→ Your goal: Reproduce only the lines from the one containing "The Blender Python" through the one containing "bm, M_dark, q)", exactly as written and with both ends included.

[Stored dataset items]
+++++
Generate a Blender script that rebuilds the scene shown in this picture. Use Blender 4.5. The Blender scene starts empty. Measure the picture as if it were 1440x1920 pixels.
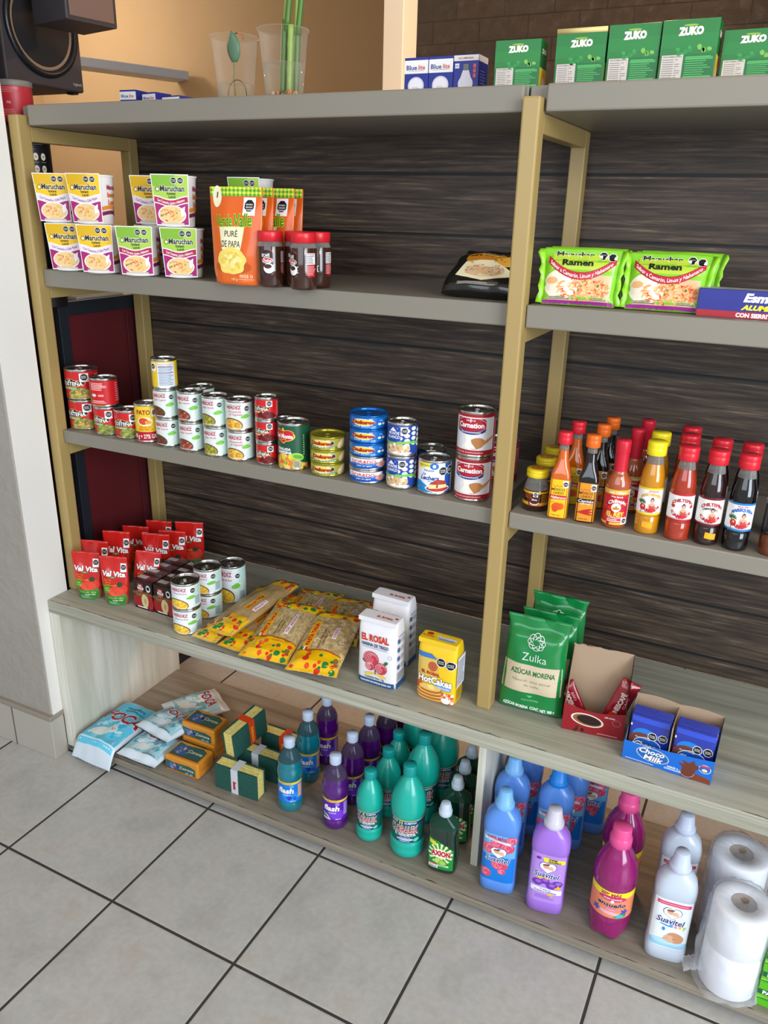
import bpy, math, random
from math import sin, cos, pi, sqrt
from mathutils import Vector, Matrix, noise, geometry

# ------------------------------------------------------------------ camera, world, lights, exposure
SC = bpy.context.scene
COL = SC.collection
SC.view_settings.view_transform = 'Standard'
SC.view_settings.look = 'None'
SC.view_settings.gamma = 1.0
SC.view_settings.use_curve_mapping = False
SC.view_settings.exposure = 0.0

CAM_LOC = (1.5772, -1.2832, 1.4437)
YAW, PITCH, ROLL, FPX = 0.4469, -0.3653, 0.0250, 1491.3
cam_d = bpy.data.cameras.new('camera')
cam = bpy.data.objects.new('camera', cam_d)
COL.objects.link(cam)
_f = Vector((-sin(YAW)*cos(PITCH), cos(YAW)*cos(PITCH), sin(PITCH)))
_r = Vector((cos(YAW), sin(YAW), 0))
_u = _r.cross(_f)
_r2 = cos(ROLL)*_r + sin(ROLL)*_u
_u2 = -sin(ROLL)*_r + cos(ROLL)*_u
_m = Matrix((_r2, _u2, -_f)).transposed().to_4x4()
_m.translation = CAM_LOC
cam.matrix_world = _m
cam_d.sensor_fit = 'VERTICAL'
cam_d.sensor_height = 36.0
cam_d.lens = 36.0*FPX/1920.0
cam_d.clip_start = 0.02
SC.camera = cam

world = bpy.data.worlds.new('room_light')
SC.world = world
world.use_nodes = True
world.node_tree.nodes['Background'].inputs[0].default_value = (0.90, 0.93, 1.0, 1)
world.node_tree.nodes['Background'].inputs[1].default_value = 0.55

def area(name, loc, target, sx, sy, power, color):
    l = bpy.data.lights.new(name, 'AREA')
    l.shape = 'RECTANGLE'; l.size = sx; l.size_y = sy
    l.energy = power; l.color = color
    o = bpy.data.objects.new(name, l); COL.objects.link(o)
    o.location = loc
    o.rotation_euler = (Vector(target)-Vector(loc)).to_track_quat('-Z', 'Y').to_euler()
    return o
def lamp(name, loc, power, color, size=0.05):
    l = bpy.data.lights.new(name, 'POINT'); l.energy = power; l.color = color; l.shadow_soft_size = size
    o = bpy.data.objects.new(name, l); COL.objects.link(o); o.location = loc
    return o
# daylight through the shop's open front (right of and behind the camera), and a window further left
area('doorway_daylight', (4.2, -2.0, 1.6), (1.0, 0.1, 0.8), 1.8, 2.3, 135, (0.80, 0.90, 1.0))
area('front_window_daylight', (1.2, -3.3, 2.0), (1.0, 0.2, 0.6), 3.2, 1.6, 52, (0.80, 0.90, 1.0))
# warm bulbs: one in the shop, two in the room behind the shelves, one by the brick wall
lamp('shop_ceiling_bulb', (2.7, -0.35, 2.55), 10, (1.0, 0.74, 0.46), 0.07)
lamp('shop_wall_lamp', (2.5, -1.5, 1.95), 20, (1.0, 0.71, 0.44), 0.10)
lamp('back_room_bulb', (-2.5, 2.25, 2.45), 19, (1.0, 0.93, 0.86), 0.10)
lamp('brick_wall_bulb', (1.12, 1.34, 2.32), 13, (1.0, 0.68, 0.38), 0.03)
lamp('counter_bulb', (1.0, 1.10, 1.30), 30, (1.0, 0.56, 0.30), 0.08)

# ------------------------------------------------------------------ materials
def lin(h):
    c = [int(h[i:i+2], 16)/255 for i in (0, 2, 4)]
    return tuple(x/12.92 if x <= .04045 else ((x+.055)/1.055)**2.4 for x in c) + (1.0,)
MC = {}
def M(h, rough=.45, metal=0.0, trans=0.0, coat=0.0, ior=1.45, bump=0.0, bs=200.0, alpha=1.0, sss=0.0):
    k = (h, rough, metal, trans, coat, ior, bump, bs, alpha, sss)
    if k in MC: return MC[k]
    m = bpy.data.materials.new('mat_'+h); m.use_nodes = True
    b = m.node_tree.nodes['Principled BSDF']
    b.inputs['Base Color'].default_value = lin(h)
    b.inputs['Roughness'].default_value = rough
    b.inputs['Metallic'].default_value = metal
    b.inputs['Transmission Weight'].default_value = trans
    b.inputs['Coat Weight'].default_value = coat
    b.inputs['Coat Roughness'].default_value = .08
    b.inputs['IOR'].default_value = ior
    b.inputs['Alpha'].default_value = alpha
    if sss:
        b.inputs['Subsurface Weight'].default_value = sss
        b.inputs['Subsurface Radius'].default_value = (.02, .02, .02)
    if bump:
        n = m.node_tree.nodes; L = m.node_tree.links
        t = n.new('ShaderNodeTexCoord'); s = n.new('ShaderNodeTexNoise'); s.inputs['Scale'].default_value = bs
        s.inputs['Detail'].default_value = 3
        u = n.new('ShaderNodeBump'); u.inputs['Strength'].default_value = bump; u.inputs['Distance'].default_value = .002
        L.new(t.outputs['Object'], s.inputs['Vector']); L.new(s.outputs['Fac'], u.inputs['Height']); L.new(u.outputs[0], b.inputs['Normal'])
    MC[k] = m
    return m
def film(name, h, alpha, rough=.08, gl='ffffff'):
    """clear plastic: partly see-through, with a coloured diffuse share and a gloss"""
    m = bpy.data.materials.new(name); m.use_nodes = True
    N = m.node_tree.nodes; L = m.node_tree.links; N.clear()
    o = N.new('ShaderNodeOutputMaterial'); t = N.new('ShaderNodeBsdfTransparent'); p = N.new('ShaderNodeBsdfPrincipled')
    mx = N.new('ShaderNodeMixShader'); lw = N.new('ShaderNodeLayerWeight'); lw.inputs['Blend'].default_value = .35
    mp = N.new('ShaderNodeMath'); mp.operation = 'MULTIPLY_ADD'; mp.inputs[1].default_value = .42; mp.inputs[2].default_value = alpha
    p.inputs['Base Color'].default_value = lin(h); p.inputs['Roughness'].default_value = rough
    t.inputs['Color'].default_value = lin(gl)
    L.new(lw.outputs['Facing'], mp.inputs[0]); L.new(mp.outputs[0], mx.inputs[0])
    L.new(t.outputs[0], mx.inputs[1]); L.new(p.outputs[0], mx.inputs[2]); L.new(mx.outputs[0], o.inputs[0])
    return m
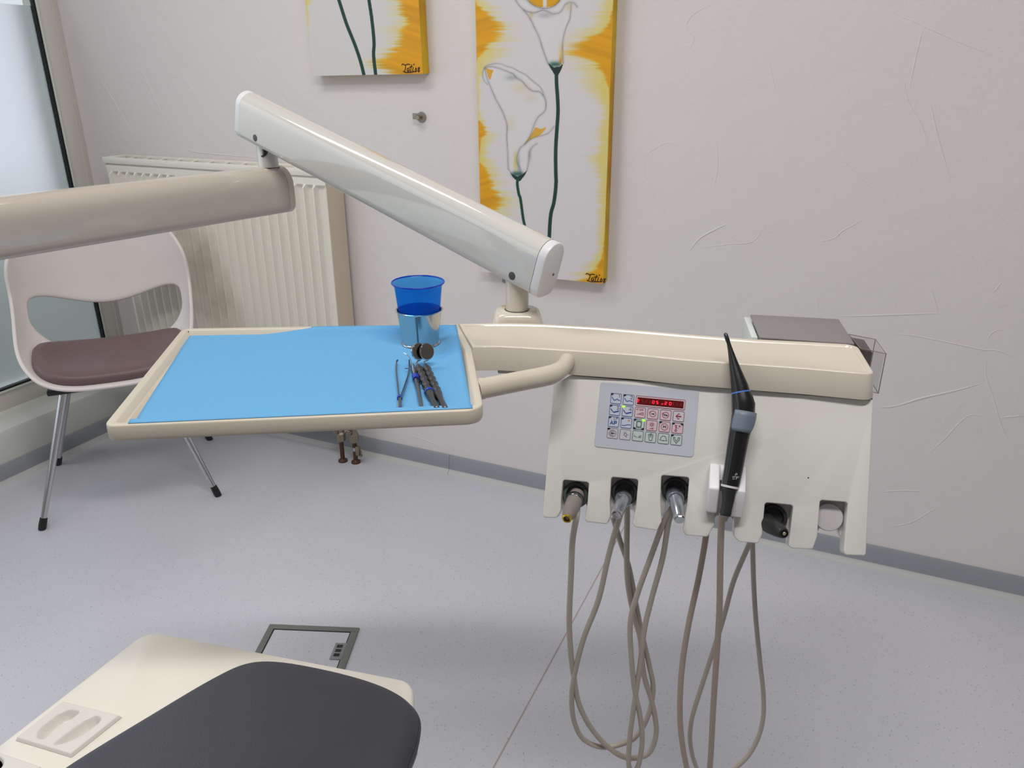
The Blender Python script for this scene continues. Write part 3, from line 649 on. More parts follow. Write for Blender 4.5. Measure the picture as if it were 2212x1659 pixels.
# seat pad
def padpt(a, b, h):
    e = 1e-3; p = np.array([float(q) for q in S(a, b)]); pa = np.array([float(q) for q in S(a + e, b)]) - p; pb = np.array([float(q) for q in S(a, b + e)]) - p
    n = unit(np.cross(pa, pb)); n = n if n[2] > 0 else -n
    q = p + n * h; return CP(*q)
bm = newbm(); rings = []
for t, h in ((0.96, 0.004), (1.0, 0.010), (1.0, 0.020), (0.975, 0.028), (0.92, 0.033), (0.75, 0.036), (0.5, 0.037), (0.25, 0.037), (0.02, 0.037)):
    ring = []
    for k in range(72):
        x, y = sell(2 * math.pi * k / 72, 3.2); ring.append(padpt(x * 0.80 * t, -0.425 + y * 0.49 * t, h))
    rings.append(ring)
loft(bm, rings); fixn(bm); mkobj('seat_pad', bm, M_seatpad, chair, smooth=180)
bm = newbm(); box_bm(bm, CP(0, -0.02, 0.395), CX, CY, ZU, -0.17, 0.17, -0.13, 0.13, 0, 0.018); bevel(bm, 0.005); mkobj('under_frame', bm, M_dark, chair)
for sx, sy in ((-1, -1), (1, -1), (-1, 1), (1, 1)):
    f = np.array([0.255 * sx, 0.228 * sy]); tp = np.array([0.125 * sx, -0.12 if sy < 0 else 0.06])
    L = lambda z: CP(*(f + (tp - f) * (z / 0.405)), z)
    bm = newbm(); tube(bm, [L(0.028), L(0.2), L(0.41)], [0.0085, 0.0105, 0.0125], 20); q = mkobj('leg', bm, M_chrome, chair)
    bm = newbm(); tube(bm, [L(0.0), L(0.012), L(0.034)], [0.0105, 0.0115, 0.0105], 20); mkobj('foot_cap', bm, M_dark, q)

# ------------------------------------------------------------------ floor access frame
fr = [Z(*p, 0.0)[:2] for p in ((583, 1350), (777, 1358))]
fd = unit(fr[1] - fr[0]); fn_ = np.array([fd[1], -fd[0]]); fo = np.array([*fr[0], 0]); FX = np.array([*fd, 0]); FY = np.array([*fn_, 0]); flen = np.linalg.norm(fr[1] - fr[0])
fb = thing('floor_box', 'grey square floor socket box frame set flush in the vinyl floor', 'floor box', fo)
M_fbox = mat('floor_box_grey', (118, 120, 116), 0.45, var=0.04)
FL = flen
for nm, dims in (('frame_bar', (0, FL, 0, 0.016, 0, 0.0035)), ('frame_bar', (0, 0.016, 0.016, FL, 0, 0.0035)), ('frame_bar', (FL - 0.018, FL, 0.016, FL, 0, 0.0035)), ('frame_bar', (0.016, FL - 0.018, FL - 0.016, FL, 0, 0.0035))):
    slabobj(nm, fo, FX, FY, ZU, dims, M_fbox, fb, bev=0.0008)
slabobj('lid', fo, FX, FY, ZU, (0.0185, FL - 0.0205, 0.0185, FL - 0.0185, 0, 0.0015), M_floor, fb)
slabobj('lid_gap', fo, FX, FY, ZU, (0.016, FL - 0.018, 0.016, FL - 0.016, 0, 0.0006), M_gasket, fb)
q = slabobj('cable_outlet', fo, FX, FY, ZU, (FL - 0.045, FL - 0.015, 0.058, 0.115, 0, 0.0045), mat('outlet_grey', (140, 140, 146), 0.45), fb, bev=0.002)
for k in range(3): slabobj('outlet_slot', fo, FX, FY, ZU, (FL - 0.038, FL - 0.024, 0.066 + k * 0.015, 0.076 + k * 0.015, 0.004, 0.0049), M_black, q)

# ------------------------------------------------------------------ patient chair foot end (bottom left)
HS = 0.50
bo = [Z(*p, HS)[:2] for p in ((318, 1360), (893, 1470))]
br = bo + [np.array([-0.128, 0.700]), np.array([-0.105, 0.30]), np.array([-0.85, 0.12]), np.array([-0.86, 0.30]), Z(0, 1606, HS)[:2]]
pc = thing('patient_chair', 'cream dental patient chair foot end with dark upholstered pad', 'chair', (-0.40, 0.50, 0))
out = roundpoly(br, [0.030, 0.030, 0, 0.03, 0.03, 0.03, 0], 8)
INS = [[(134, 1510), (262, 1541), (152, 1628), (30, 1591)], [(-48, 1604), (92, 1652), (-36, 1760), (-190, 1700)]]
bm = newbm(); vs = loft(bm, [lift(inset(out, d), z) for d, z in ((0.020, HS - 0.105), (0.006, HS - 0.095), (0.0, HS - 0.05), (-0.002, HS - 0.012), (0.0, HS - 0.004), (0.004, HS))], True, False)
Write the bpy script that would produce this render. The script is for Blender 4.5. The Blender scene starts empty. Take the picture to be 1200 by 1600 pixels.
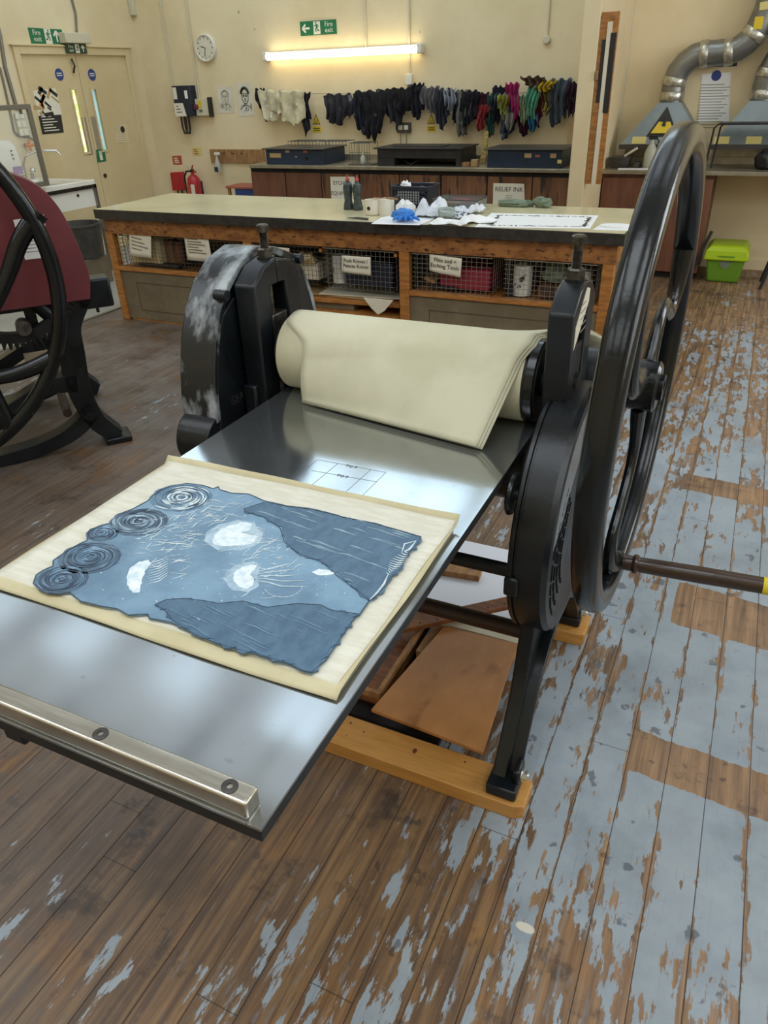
+++++
→ Full output:
The Blender Python script for this scene continues. Write part 3, from line 649 on. More parts follow. Write for Blender 4.5. Measure the picture as if it were 2212x1659 pixels.
# seat pad
def padpt(a, b, h):
    e = 1e-3; p = np.array([float(q) for q in S(a, b)]); pa = np.array([float(q) for q in S(a + e, b)]) - p; pb = np.array([float(q) for q in S(a, b + e)]) - p
    n = unit(np.cross(pa, pb)); n = n if n[2] > 0 else -n
    q = p + n * h; return CP(*q)
bm = newbm(); rings = []
for t, h in ((0.96, 0.004), (1.0, 0.010), (1.0, 0.020), (0.975, 0.028), (0.92, 0.033), (0.75, 0.036), (0.5, 0.037), (0.25, 0.037), (0.02, 0.037)):
    ring = []
    for k in range(72):
        x, y = sell(2 * math.pi * k / 72, 3.2); ring.append(padpt(x * 0.80 * t, -0.425 + y * 0.49 * t, h))
    rings.append(ring)
loft(bm, rings); fixn(bm); mkobj('seat_pad', bm, M_seatpad, chair, smooth=180)
bm = newbm(); box_bm(bm, CP(0, -0.02, 0.395), CX, CY, ZU, -0.17, 0.17, -0.13, 0.13, 0, 0.018); bevel(bm, 0.005); mkobj('under_frame', bm, M_dark, chair)
for sx, sy in ((-1, -1), (1, -1), (-1, 1), (1, 1)):
    f = np.array([0.255 * sx, 0.228 * sy]); tp = np.array([0.125 * sx, -0.12 if sy < 0 else 0.06])
    L = lambda z: CP(*(f + (tp - f) * (z / 0.405)), z)
    bm = newbm(); tube(bm, [L(0.028), L(0.2), L(0.41)], [0.0085, 0.0105, 0.0125], 20); q = mkobj('leg', bm, M_chrome, chair)
    bm = newbm(); tube(bm, [L(0.0), L(0.012), L(0.034)], [0.0105, 0.0115, 0.0105], 20); mkobj('foot_cap', bm, M_dark, q)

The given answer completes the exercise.